▸ **DATA PROVIDED**:

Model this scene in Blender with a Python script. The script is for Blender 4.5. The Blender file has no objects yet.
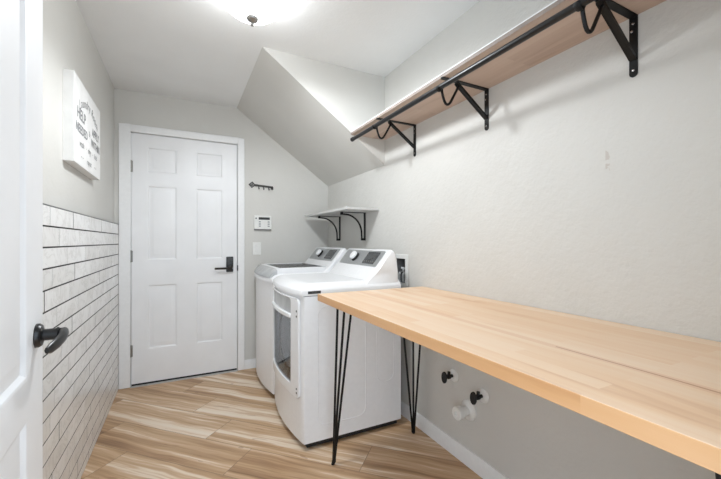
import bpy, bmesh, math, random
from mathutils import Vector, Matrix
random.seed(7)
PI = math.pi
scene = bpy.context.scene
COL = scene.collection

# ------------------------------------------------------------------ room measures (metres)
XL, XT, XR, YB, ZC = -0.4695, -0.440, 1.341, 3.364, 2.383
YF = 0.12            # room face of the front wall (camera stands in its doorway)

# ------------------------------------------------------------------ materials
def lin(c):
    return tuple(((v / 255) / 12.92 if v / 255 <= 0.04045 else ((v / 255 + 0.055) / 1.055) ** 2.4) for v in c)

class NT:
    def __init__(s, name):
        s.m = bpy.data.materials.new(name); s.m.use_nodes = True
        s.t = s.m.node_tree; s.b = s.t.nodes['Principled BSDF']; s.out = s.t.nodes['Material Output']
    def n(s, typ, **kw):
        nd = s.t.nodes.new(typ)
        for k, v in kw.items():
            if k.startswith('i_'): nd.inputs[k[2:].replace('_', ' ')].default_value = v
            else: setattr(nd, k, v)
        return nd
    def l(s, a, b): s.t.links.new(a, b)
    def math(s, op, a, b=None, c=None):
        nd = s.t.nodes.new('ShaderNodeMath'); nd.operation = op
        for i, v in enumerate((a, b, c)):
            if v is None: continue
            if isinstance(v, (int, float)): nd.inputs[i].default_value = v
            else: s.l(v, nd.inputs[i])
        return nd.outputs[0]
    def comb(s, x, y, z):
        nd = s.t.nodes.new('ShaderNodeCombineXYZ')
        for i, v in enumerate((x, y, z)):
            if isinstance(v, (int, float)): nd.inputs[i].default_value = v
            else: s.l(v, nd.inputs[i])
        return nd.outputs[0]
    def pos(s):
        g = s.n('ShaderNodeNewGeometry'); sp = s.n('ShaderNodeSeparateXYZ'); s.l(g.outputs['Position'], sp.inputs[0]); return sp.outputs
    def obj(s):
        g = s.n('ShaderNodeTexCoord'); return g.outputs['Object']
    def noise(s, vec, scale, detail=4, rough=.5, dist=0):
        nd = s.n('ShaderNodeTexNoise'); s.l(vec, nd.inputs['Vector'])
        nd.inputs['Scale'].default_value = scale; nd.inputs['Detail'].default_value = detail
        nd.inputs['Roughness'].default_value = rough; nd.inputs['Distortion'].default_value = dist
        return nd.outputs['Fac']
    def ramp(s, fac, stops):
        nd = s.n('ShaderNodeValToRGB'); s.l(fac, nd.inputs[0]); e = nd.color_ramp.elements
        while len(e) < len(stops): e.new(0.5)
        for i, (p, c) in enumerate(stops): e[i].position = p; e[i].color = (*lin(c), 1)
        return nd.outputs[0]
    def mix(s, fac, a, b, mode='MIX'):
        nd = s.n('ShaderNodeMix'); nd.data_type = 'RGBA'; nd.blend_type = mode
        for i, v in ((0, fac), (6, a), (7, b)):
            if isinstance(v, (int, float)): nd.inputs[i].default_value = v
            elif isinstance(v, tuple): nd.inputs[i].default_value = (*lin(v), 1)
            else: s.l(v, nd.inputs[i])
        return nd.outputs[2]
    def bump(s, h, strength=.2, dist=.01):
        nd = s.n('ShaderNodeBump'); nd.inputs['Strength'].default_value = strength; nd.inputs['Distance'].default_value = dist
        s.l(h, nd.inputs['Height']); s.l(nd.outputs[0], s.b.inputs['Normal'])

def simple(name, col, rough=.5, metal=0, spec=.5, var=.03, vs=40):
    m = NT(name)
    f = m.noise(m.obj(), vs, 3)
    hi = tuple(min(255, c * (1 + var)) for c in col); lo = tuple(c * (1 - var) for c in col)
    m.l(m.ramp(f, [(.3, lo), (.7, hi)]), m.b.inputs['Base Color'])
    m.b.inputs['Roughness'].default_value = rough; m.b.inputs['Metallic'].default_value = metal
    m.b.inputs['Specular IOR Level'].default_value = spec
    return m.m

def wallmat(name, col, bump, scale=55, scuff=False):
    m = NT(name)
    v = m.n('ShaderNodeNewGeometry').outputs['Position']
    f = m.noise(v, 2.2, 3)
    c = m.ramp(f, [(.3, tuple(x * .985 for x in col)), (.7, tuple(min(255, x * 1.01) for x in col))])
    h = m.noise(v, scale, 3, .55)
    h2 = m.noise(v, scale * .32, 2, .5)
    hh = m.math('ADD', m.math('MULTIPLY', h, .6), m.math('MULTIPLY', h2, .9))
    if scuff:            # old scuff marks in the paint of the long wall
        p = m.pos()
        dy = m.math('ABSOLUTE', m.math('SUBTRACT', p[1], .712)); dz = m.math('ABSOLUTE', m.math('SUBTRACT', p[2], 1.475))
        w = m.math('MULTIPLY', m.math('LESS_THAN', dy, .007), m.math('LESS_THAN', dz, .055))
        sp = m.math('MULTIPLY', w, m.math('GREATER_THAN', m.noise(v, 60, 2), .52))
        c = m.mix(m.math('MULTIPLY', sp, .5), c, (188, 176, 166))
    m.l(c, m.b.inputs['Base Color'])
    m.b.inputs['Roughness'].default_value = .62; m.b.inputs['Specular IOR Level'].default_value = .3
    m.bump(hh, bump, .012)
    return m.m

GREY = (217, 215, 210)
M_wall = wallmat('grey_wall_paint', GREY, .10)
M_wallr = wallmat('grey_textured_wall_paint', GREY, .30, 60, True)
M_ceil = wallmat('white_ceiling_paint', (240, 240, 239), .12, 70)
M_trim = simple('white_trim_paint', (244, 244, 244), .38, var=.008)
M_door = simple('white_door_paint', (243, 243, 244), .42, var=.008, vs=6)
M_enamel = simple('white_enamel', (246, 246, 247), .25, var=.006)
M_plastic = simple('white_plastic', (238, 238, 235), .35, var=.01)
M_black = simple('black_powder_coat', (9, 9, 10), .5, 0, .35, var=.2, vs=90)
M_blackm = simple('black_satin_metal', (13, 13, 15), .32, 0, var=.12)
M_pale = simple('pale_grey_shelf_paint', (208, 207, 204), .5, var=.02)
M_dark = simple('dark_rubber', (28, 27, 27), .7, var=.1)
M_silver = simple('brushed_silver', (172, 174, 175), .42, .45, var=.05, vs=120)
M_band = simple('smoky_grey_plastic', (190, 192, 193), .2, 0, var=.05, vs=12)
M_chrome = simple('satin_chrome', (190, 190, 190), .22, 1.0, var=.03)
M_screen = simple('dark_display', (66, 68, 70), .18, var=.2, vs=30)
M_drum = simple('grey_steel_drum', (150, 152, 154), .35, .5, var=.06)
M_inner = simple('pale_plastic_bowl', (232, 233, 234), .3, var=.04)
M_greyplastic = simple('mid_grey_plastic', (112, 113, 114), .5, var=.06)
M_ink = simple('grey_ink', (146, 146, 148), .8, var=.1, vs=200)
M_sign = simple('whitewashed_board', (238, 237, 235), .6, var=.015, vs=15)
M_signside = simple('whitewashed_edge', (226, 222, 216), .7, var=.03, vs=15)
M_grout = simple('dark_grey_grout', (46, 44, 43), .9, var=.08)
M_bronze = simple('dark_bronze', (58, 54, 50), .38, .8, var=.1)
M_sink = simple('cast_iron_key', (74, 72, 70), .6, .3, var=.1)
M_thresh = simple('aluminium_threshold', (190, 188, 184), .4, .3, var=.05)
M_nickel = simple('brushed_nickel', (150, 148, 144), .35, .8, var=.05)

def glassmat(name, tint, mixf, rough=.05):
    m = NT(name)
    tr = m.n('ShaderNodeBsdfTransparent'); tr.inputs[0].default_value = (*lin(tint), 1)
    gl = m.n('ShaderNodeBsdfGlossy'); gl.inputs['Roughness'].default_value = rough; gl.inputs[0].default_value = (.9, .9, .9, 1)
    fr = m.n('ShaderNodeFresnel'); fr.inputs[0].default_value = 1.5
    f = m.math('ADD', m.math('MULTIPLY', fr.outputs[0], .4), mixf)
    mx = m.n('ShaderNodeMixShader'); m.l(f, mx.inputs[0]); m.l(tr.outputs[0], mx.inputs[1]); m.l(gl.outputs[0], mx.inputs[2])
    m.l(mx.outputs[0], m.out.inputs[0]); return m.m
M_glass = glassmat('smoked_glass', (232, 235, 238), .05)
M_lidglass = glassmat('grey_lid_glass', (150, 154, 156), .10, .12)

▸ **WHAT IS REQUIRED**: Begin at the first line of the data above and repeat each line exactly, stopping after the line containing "in its doorway)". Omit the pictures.

▸ **EXERCISE SOLUTION**:
Model this scene in Blender with a Python script. The script is for Blender 4.5. The Blender file has no objects yet.
import bpy, bmesh, math, random
from mathutils import Vector, Matrix
random.seed(7)
PI = math.pi
scene = bpy.context.scene
COL = scene.collection

# ------------------------------------------------------------------ room measures (metres)
XL, XT, XR, YB, ZC = -0.4695, -0.440, 1.341, 3.364, 2.383
YF = 0.12            # room face of the front wall (camera stands in its doorway)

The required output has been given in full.